### Given problem
Copy each line holding the string "that".

### Provided entries
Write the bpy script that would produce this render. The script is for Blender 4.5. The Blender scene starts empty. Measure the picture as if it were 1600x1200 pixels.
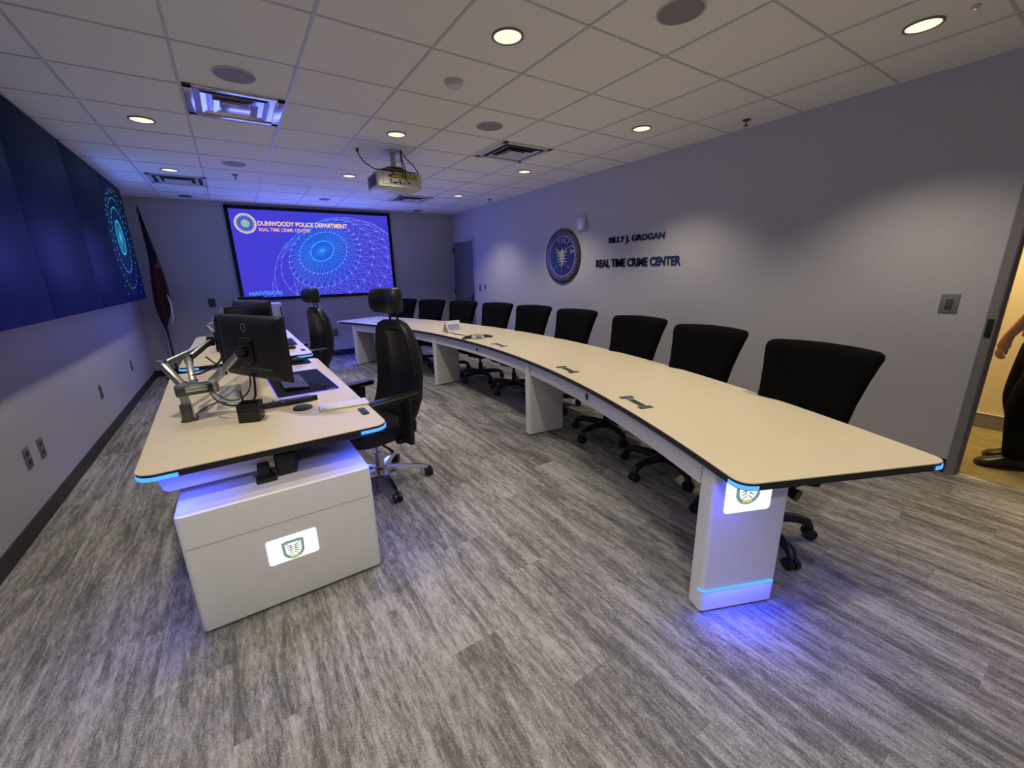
import bpy, bmesh, math, random
from mathutils import Vector, Matrix
random.seed(7)
R = math.radians; PI = math.pi
SC = bpy.context.scene; COL = SC.collection
XR, YB, XL, ZC = 4.155, 8.602, -1.268, 2.724      # right wall, back wall, left wall, ceiling

# ------------------------------------------------------------------ camera
cd = bpy.data.cameras.new('camera'); cd.sensor_width = 36; cd.lens = 641.498/1600*36; cd.clip_start = .02
cam = bpy.data.objects.new('camera', cd); COL.objects.link(cam)
_y, _p, _r = .57916, -.265847, -.024986
_f = Vector((math.sin(_y)*math.cos(_p), math.cos(_y)*math.cos(_p), math.sin(_p)))
_rt = Vector((math.cos(_y), -math.sin(_y), 0)); _up = _rt.cross(_f)
_r2 = _rt*math.cos(_r)+_up*math.sin(_r); _u2 = _up*math.cos(_r)-_rt*math.sin(_r)
M3 = Matrix((_r2, _u2, -_f)).transposed()
cam.matrix_world = Matrix.Translation((0, 0, 1.505)) @ M3.to_4x4()
SC.camera = cam
# ------------------------------------------------------------------ world, exposure
w = bpy.data.worlds.new('world'); SC.world = w; w.use_nodes = True
w.node_tree.nodes['Background'].inputs[0].default_value = (.05, .055, .08, 1)
w.node_tree.nodes['Background'].inputs[1].default_value = .15
SC.view_settings.view_transform = 'Standard'; SC.view_settings.look = 'None'
SC.view_settings.gamma = 1; SC.view_settings.exposure = 0.0; SC.view_settings.use_curve_mapping = False
WARM = (1.0, .88, .67)
def area_lamp(name, loc, xax, zax, sx, sy, energy, col):
    l = bpy.data.lights.new(name, 'AREA'); l.shape = 'RECTANGLE'; l.size = sx; l.size_y = sy; l.energy = energy; l.color = col
    o = bpy.data.objects.new(name, l); COL.objects.link(o)
    x, z = Vector(xax).normalized(), -Vector(zax).normalized(); y = z.cross(x)          # an area lamp shines along its local -Z
    o.matrix_world = Matrix.Translation(loc) @ Matrix((x, y, z)).transposed().to_4x4(); return o
# glow of the two displays into the room
area_lamp('screen_glow', (1.45, YB-.05, 1.68), (1, 0, 0), (0, -1, 0), 2.5, 1.0, 46, (.15, .20, 1))
area_lamp('globe_glow', (-1.02, 6.7, 2.0), (0, 1, 0), (1, 0, 0), 1.4, 1.2, 7, (.10, .26, 1))
area_lamp('video_wall_glow', (-1.02, 4.2, 1.98), (0, 1, 0), (1, 0, 0), 7.2, 1.35, 3, (.30, .48, 1))
SPOT_W = 63.0           # each recessed downlight
LED = (.10, .50, 1.5)   # blue edge light

# ------------------------------------------------------------------ materials
MATS = {}
def s2l(c):
    return tuple(((v/255)/12.92 if v/255 <= .04045 else ((v/255+.055)/1.055)**2.4) for v in c)
class NT:
    def __init__(s, name):
        m = bpy.data.materials.new(name); m.use_nodes = True; s.m = m; s.t = m.node_tree; s.n = s.t.nodes
        s.b = s.n['Principled BSDF']
    def add(s, kind, **kw):
        n = s.n.new(kind)
        for k, v in kw.items():
            if k.startswith('i_'):
                key = k[2:]; key = int(key) if key.isdigit() else key
                n.inputs[key].default_value = v
            else: setattr(n, k, v)
        return n
    def ln(s, a, b): s.t.links.new(a, b)
def ramp(nt, fac, stops):
    r = nt.add('ShaderNodeValToRGB'); e = r.color_ramp.elements
    while len(e) < len(stops): e.new(.5)
    for el, (p, c) in zip(e, stops):
        el.position = p; el.color = (*c, 1) if len(c) == 3 else c
    nt.ln(fac, r.inputs[0]); return r
def mat(name, col, rough=.5, metal=0, var=.06, scale=40, bump=0, coat=0, spec=.5):
    """a plain procedural material: base colour with slight noise in colour and relief"""
    if name in MATS: return MATS[name]
    nt = NT(name); tc = nt.add('ShaderNodeTexCoord')
    no = nt.add('ShaderNodeTexNoise', i_Scale=scale, i_Detail=3.0); nt.ln(tc.outputs['Object'], no.inputs['Vector'])
    a = tuple(max(0, c*(1-var)) for c in col); b = tuple(min(1, c*(1+var)) for c in col)
    rp = ramp(nt, no.outputs['Fac'], [(.3, a), (.7, b)]); nt.ln(rp.outputs[0], nt.b.inputs['Base Color'])
    nt.b.inputs['Roughness'].default_value = rough; nt.b.inputs['Metallic'].default_value = metal
    nt.b.inputs['Specular IOR Level'].default_value = spec
    if coat: nt.b.inputs['Coat Weight'].default_value = coat
    if bump:
        bp = nt.add('ShaderNodeBump', i_Strength=bump, i_Distance=.01); nt.ln(no.outputs['Fac'], bp.inputs['Height'])
        nt.ln(bp.outputs[0], nt.b.inputs['Normal'])
    MATS[name] = nt.m; return nt.m
def emit(name, col, strength=1.0):
    if name in MATS: return MATS[name]
    nt = NT(name); nt.b.inputs['Base Color'].default_value = (.02, .02, .02, 1)
    nt.b.inputs['Emission Color'].default_value = (*col, 1); nt.b.inputs['Emission Strength'].default_value = strength
    nt.b.inputs['Roughness'].default_value = .4
    MATS[name] = nt.m; return nt.m

def carpet(name, dark, mid, light):
    """woven plank carpet: speckled streaks along Y that shift from plank to plank"""
    nt = NT(name); tc = nt.add('ShaderNodeTexCoord'); sp = nt.add('ShaderNodeSeparateXYZ'); nt.ln(tc.outputs['Object'], sp.inputs[0])
    def mth(op, a, b=0.0):
        m = nt.add('ShaderNodeMath', operation=op)
        for i, v in enumerate((a, b)):
            if isinstance(v, (int, float)): m.inputs[i].default_value = v
            else: nt.ln(v, m.inputs[i])
        return m.outputs[0]
    col = mth('FLOOR', mth('DIVIDE', sp.outputs['X'], .25))
    row = mth('FLOOR', mth('ADD', mth('DIVIDE', sp.outputs['Y'], 1.0), mth('MULTIPLY', col, .37)))
    cid = nt.add('ShaderNodeCombineXYZ'); nt.ln(col, cid.inputs[0]); nt.ln(row, cid.inputs[1])
    wn = nt.add('ShaderNodeTexWhiteNoise', noise_dimensions='2D'); nt.ln(cid.outputs[0], wn.inputs['Vector'])
    def noise(sx, sy, detail, rough, shift=0.0, dist=0.0):
        c = nt.add('ShaderNodeCombineXYZ'); nt.ln(mth('MULTIPLY', sp.outputs['X'], sx), c.inputs[0]); nt.ln(mth('MULTIPLY', sp.outputs['Y'], sy), c.inputs[1])
        if shift: nt.ln(mth('MULTIPLY', wn.outputs['Value'], shift), c.inputs[2])
        n = nt.add('ShaderNodeTexNoise', i_Scale=1.0, i_Detail=detail, i_Roughness=rough, i_Distortion=dist); nt.ln(c.outputs[0], n.inputs['Vector'])
        return n.outputs['Fac']
    big = noise(22, 2.1, 6, .66, 9, .3); fine = noise(75, 17, 4, .72); spk = noise(230, 130, 2, .6); pat = noise(3.0, 1.1, 3, .5, 7)
    v = mth('ADD', mth('MULTIPLY', big, .36), mth('MULTIPLY', fine, .26))
    v = mth('ADD', v, mth('MULTIPLY', spk, .20)); v = mth('ADD', v, mth('MULTIPLY', pat, .12))
    v = mth('ADD', v, mth('ADD', mth('MULTIPLY', wn.outputs['Value'], .02), .01))
    rp = ramp(nt, v, [(.435, dark), (.50, mid), (.56, light)])
    nt.ln(rp.outputs[0], nt.b.inputs['Base Color']); nt.b.inputs['Roughness'].default_value = .95
    nt.b.inputs['Specular IOR Level'].default_value = .1
    bp = nt.add('ShaderNodeBump', i_Strength=.3, i_Distance=.01); nt.ln(spk, bp.inputs['Height']); nt.ln(bp.outputs[0], nt.b.inputs['Normal'])
    MATS[name] = nt.m; return nt.m

M_floor = carpet('streaked_carpet', (.125, .12, .118), (.265, .258, .25), (.43, .42, .405))
M_floor2 = carpet('corridor_carpet', (.22, .18, .08), (.30, .25, .11), (.38, .32, .16))
M_wall = mat('wall_paint', (.47, .465, .485), .75, scale=25, var=.02, bump=.03)
M_wall2 = mat('corridor_paint', (.72, .62, .42), .7, var=.02)
M_tile = mat('ceiling_tile', (.84, .84, .79), .95, var=.03, scale=260, bump=.12)
M_tbar = mat('ceiling_bar', (.55, .545, .55), .5, var=.03)  # bars greyer than the tiles: the shadow gaps beside them put into the colour
M_base = mat('baseboard_vinyl', (.018, .018, .022), .45)
M_white = mat('cream_laminate', (.72, .63, .46), .38, var=.012, scale=9)
M_cab = mat('white_cabinet_panel', (.78, .775, .78), .42, var=.015, scale=9)
M_edge = mat('black_edge_band', (.012, .012, .015), .4)
M_fab = mat('black_woven_fabric', (.0035, .0034, .0036), .95, var=.35, scale=420, bump=.25, spec=.08)
M_plast = mat('black_plastic', (.007, .007, .008), .45, var=.1)
M_mon = mat('monitor_shell', (.006, .006, .008), .5, var=.12, scale=90)
M_glass = mat('dark_screen_glass', (.006, .006, .008), .12)
M_leath = mat('black_leather', (.006, .006, .008), .46, var=.25, scale=160, bump=.12)
M_chrome = mat('polished_chrome', (.75, .75, .78), .14, metal=1, var=.03)
M_alu = mat('brushed_aluminium', (.52, .52, .52), .34, metal=.85, var=.06, scale=120)
M_gun = mat('gunmetal', (.10, .11, .11), .35, metal=.7, var=.1)
M_grey = mat('grey_plate', (.17, .17, .18), .5)
M_dgrey = mat('dark_grey_plate', (.06, .06, .07), .5)
M_lgrey = mat('light_grey_plastic', (.55, .55, .56), .5)
M_door = mat('grey_door_paint', (.15, .145, .155), .5)
M_frame = mat('door_frame_paint', (.20, .19, .20), .5)
M_speak = mat('speaker_grille', (.26, .26, .26), .7, var=.2, scale=600, bump=.2)
M_vent = mat('vent_white_metal', (.62, .62, .64), .35, metal=.2)
M_vent_s = mat('vent_bare_metal', (.62, .60, .68), .22, metal=.75, var=.12, scale=30)
M_black = mat('black_void', (.004, .004, .006), .8)
M_mat = mat('dark_desk_mat', (.004, .004, .006), .7, var=.2, spec=.12)
M_whitelam = mat('white_lacquer', (.74, .73, .70), .4, var=.015)
M_paper = mat('white_paper', (.78, .79, .82), .6)
M_skin = mat('skin', (.50, .27, .17), .5, var=.08, scale=30)
M_cloth = mat('black_uniform_cloth', (.007, .007, .008), .9, var=.3, scale=200, bump=.1, spec=.1)
M_shoe = mat('black_shoe_leather', (.010, .010, .011), .35, var=.2)
M_hair = mat('dark_hair', (.02, .013, .009), .6, var=.3, scale=150)
M_glow = emit('downlight_lens', (1.0, .90, .66), 1.15)
M_led = emit('blue_led', LED, 1.0)
M_lit = emit('lit_white_panel', (.93, 1.0, .95), 1.08)
M_gold = mat('seal_gold_ring', (.060, .042, .034), .3, metal=.3, var=.2)
M_navy = mat('seal_navy_field', (.003, .004, .016), .38, spec=.3)
M_mark = mat('seal_relief_marks', (.30, .30, .36), .4)
M_letter = mat('black_gloss_letters', (.006, .007, .02), .10)
M_proj = mat('projector_shell', (.62, .62, .58), .45)
M_projy = mat('projector_label_panel', (.40, .31, .06), .45, var=.2, scale=12)
M_flag = None

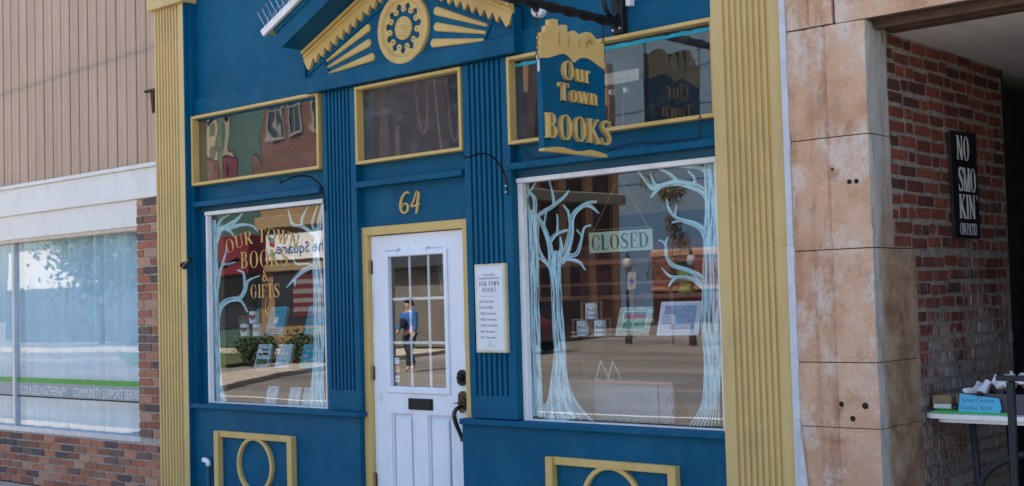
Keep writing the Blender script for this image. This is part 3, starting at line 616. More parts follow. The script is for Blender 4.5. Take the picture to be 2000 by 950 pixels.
# wall panels behind everything (front face y=.06)
def wp(x0, x1, z0, z1, y=.06, mk='blue'): return bb('wall_panel', mk, x0, x1, y, .16, z0, z1, c=.0015)
wp(-8.392, -3.60, 3.27, 7.3, .055)
wp(-8.372, -3.60, 3.10, 3.27, .030)
wp(-8.372, -6.81, 2.42, 2.60); wp(-8.372, -6.81, 2.372, 2.42, .064, 'blue_old'); wp(-8.40, -8.30, .905, 2.371, .062); wp(-6.885, -6.80, .905, 2.371, .062)
wp(-6.475, -5.455, 2.153, 2.60)
wp(-5.07, -3.60, 2.42, 2.60); wp(-5.07, -3.60, 2.375, 2.42, .064, 'blue_old'); wp(-5.08, -5.068, .9, 2.374, .062); wp(-3.648, -3.60, .9, 2.374, .062)
for x0, x1 in ((-8.388, -6.855), (-6.488, -5.478), (-5.098, -3.60)):
    bb('ledge', 'blue', x0, x1, -.012, .06, 2.420, 2.462, c=.004)
# fluted blue pilasters beside the door
for x0, x1, a, b_ in ((-6.812, -6.475, -6.772, -6.508), (-5.458, -5.072, -5.408, -5.112)):
    bb('pilaster', 'blue', x0, x1, 0, .16, .905, 1.045, c=.002)
    fluted(x0, x1, 0, .16, 1.045, 3.115, a, b_, 7, .012, .5).obj('pilaster', M['blue'], bs, fixn=True)
# bulkheads and sills
for x0, x1, s0, s1, zt in ((-8.40, -6.492, -8.40, -6.458, .868), (-5.538, -3.60, -5.527, -3.595, .864)):
    bb('bulkhead', 'blue', x0, x1, 0, .16, .085, zt, c=.003)
    bb('sill', 'blue', s0, s1, -.042, .12, zt, zt+.036, c=.006)
# ochre panel frames with a ring
for x0, x1, zt, cx in ((-8.085, -7.165, .708, -7.625), (-4.826, -3.912, .706, -4.370)):
    zb = .235; wd = .052
    p = MB().box(x0, x0+wd, -.052, -.001, zb, zt, .003).box(x1-wd, x1, -.052, -.001, zb, zt, .003)
    p.box(x0+wd, x1-wd, -.034, -.001, zt-.045, zt, .003).box(x0+wd, x1-wd, -.034, -.001, zb, zb+.045, .003)
    f = p.obj('panel_frame', M['ochre'], bs, fixn=True)
    cz = (zt+zb)/2+.002; ro = .208
    MB().lathe([(ro-.026, -.001), (ro-.026, -.028), (ro-.022, -.031), (ro-.004, -.031), (ro, -.028), (ro, -.001), (ro-.026, -.001)], (cx, 0, cz), 'y', 48).obj('ring', M['ochre'], f, fixn=True)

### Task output
Write the bpy script that would produce this render. The script is for Blender 4.5. The Blender scene starts empty. Measure the picture as if it were 1600x1200 pixels.
    """woven plank carpet: speckled streaks along Y that shift from plank to plank"""